One day we will look back on this time and I know we will see the grace that He bestowed on us.  But for this moment, I wish I could just see the plans He has going on, working together for good, for His glory, rather than sitting here, or rather laying here on this heating pad, wondering what kind of craft I can figure out to do while laying on my back to raise money to bring our child home.

My friend is one of those friends that the Lord speaks through right at the time when you need to hear Him.  She is so sensitive to His leading and it is a beautiful gracious sign in my life that He is right here with me.  I’m just going to put a little in here of what her email said:

“Praying for you today. Praying for relief from pain!  Also praying you can be still and know that He is God- your provider- even when He’s making you rest…
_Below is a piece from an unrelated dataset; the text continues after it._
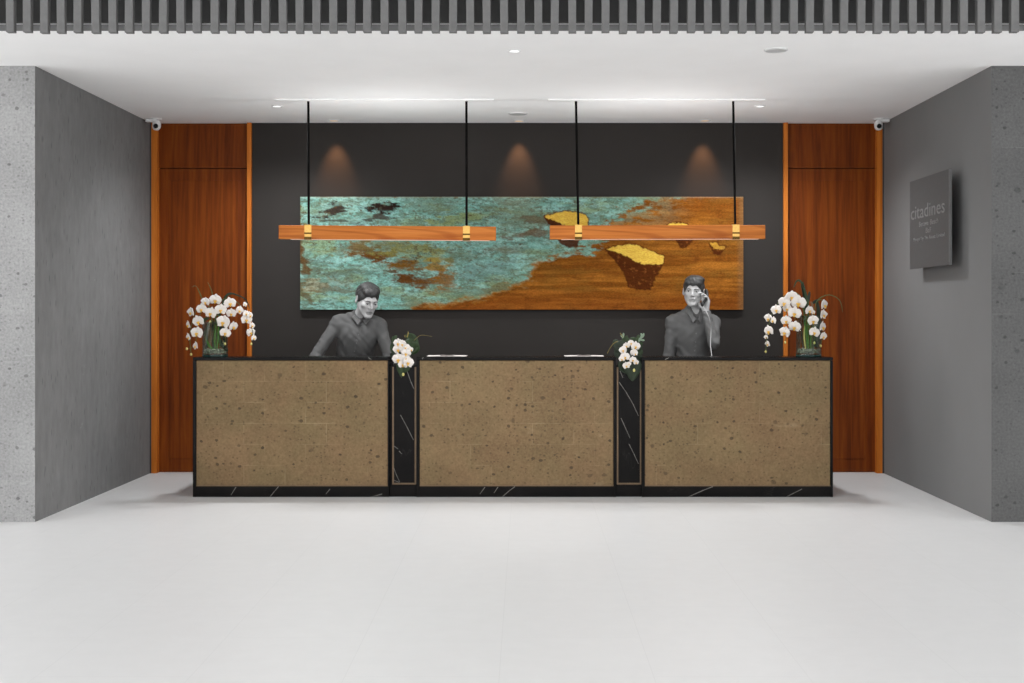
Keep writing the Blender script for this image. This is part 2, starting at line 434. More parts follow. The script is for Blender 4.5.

Hmaketh me to lie down in green pastures..ps 23

Be still and know that I am God.  ps 46:10″
And you know what else is a beautiful gracious sign of His presence?  I’ve been reading a Psalm a day (or trying to!) and today’s Psalm is Psalm 23.  “The Lord is my Shepherd. I shall not want. He makes me lie down in green pastures. He leads me beside still waters. He restores my soul….”
I’d say I’m hearing Him loud and clear right now.  He is making me rest.  He is making.me.rest.  And if He didn’t make me, I probably wouldn’t.  I have a hard time obeying His commandment to rest.  But He isn’t giving me an option.  And while He makes me rest, He is reminding me that He is my Shepherd.  He will lead me beside still and calm and peaceful waters.  And He will restore my soul.  And one day, we will bring our child home from Lesotho, look back through this blog, and I have a peace and hope when we look back on this time of forced rest, we will see how He never left but it was this time period of rest when I couldn’t do anything, that He did everything and more, proving again and again that He loves our child and is bringing our child home.  What a testimony of grace we have yet to read in our lives, all because He is making me lie down (ps. 23) be still, and know that He is God. (ps. 46:10).